Give the data again exactly, from its opening line through the line in which "obj('small_print', fine, M['ink_grey'], po)" appears.
+ + + + + + +
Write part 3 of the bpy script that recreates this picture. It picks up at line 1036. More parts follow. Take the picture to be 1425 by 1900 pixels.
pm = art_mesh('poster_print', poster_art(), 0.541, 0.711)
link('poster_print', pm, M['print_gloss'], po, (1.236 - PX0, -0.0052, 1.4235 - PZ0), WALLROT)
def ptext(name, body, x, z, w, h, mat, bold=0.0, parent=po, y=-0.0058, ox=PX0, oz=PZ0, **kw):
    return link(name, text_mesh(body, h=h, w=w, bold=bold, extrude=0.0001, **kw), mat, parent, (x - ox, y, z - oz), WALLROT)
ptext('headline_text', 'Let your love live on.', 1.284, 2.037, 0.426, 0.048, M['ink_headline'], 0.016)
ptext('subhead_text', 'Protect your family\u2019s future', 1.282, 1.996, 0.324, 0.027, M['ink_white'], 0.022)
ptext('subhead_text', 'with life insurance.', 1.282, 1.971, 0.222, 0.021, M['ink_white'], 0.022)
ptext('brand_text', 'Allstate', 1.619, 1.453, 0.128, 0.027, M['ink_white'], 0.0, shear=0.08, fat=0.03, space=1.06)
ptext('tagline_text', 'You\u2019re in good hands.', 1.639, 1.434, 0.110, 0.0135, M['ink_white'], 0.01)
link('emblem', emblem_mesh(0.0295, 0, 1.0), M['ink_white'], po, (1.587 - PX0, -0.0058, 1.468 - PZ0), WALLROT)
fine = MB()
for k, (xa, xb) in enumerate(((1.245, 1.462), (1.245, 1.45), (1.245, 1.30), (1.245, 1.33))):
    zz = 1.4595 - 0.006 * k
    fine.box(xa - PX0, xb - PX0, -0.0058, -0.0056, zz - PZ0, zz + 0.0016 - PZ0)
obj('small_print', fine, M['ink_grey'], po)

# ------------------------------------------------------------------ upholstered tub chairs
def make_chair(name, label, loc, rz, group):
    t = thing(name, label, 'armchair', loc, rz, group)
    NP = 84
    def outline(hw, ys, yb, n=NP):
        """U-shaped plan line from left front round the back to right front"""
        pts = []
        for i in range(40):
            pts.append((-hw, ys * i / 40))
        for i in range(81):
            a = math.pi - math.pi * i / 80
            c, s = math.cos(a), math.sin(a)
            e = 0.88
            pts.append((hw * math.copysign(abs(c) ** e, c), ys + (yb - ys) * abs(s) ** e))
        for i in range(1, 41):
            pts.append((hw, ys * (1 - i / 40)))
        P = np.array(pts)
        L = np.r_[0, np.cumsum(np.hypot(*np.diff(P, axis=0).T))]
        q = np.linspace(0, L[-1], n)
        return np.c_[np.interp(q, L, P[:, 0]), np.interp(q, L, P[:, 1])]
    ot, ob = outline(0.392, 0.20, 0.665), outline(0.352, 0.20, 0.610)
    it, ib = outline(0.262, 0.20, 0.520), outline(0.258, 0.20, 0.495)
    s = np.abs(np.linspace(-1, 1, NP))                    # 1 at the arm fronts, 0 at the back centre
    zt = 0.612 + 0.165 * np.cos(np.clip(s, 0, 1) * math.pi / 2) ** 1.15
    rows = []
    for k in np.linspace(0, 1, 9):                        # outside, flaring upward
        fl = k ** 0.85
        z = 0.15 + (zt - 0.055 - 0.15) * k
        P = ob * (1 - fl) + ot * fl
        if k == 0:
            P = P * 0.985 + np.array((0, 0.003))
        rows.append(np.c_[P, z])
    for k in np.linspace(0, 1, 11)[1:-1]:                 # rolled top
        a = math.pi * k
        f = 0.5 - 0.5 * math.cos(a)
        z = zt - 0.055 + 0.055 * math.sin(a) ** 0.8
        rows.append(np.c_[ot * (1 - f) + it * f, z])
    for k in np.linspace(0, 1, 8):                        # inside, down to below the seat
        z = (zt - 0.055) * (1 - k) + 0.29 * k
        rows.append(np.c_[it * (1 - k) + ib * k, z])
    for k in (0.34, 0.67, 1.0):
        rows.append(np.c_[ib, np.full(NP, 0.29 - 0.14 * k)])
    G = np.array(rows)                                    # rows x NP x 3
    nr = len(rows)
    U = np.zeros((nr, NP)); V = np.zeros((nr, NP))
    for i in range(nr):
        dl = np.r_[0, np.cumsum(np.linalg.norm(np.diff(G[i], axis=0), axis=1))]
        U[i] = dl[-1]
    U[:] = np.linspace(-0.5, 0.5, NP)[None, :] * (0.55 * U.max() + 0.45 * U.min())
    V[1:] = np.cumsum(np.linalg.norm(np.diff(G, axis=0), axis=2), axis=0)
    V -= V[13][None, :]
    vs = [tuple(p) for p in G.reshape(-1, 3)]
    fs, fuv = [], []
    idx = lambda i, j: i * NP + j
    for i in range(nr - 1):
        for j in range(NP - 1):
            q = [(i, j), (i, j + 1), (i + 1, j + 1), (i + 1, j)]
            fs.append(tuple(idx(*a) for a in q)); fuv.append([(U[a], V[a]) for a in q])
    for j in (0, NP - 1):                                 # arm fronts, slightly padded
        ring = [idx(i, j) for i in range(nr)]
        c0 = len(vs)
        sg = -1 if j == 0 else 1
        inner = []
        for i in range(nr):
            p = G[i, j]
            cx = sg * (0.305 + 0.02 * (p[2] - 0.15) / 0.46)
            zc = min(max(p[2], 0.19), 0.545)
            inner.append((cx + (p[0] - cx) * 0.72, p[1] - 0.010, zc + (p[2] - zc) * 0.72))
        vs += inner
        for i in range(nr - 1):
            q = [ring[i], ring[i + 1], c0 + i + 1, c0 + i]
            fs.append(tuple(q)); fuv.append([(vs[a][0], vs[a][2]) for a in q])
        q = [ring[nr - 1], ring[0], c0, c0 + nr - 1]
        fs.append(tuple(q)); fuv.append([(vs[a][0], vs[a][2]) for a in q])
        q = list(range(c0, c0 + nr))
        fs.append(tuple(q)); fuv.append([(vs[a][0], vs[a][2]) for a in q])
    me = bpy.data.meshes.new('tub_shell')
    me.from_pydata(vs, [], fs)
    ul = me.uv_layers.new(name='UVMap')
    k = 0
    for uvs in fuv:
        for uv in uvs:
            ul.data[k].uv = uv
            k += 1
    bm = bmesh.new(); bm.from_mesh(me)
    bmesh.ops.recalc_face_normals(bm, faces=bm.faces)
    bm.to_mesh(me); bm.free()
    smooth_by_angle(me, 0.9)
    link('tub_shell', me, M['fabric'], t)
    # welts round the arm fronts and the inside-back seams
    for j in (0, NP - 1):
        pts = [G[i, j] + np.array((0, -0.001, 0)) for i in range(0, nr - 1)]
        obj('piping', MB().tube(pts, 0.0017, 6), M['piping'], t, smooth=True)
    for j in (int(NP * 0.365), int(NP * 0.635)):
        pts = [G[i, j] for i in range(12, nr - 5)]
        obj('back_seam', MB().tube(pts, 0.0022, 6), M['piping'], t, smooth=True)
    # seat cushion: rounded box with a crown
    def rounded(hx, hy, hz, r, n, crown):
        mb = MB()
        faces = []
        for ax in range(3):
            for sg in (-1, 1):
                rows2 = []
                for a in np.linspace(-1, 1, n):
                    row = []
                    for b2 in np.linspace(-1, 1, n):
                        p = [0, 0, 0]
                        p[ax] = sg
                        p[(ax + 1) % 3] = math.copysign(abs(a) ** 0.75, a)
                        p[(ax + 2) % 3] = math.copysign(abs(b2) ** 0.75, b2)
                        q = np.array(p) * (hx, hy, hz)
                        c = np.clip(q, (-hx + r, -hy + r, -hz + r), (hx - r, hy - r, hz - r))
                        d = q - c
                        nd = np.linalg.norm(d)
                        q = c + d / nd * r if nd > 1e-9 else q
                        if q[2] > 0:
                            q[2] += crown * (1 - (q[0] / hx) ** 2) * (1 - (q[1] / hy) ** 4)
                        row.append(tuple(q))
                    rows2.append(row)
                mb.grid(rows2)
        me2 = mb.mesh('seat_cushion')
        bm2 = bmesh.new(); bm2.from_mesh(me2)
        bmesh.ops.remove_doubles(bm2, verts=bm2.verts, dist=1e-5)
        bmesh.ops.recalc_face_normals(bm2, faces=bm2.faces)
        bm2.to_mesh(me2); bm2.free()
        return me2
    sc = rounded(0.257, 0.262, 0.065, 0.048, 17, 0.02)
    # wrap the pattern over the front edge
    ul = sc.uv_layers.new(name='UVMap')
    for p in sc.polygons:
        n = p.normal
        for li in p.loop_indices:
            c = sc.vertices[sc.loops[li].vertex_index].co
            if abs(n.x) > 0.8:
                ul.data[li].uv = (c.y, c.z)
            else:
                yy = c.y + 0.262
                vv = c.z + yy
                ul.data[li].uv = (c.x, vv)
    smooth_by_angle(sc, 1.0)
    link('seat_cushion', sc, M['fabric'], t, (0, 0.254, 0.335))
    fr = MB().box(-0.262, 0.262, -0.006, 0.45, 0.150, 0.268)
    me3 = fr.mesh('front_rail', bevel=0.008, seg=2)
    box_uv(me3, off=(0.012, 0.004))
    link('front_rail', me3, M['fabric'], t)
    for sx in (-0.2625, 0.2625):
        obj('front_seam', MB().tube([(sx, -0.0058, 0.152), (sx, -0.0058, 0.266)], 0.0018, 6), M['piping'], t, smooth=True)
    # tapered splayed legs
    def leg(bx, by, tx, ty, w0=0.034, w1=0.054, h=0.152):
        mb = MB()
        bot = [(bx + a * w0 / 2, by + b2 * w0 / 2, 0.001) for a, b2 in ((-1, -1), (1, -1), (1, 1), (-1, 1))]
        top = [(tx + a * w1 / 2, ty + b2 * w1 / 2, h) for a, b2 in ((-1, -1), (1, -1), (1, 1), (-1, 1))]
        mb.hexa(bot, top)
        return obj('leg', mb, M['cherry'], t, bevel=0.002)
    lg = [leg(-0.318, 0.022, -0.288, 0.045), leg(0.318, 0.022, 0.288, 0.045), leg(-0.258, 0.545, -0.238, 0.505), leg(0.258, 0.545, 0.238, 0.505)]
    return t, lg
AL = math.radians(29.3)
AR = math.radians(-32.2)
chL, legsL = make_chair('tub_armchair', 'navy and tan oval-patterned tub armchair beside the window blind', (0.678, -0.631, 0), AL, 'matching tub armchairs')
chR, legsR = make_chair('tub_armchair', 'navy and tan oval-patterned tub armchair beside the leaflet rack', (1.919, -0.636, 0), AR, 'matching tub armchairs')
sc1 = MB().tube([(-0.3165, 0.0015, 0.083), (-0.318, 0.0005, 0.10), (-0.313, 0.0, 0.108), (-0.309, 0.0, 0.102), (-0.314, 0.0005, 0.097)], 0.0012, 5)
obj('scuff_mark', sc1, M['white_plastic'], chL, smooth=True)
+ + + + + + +
ANSWER FOR THE TASK:
Write part 3 of the bpy script that recreates this picture. It picks up at line 1036. More parts follow. Take the picture to be 1425 by 1900 pixels.
pm = art_mesh('poster_print', poster_art(), 0.541, 0.711)
link('poster_print', pm, M['print_gloss'], po, (1.236 - PX0, -0.0052, 1.4235 - PZ0), WALLROT)
def ptext(name, body, x, z, w, h, mat, bold=0.0, parent=po, y=-0.0058, ox=PX0, oz=PZ0, **kw):
    return link(name, text_mesh(body, h=h, w=w, bold=bold, extrude=0.0001, **kw), mat, parent, (x - ox, y, z - oz), WALLROT)
ptext('headline_text', 'Let your love live on.', 1.284, 2.037, 0.426, 0.048, M['ink_headline'], 0.016)
ptext('subhead_text', 'Protect your family\u2019s future', 1.282, 1.996, 0.324, 0.027, M['ink_white'], 0.022)
ptext('subhead_text', 'with life insurance.', 1.282, 1.971, 0.222, 0.021, M['ink_white'], 0.022)
ptext('brand_text', 'Allstate', 1.619, 1.453, 0.128, 0.027, M['ink_white'], 0.0, shear=0.08, fat=0.03, space=1.06)
ptext('tagline_text', 'You\u2019re in good hands.', 1.639, 1.434, 0.110, 0.0135, M['ink_white'], 0.01)
link('emblem', emblem_mesh(0.0295, 0, 1.0), M['ink_white'], po, (1.587 - PX0, -0.0058, 1.468 - PZ0), WALLROT)
fine = MB()
for k, (xa, xb) in enumerate(((1.245, 1.462), (1.245, 1.45), (1.245, 1.30), (1.245, 1.33))):
    zz = 1.4595 - 0.006 * k
    fine.box(xa - PX0, xb - PX0, -0.0058, -0.0056, zz - PZ0, zz + 0.0016 - PZ0)
obj('small_print', fine, M['ink_grey'], po)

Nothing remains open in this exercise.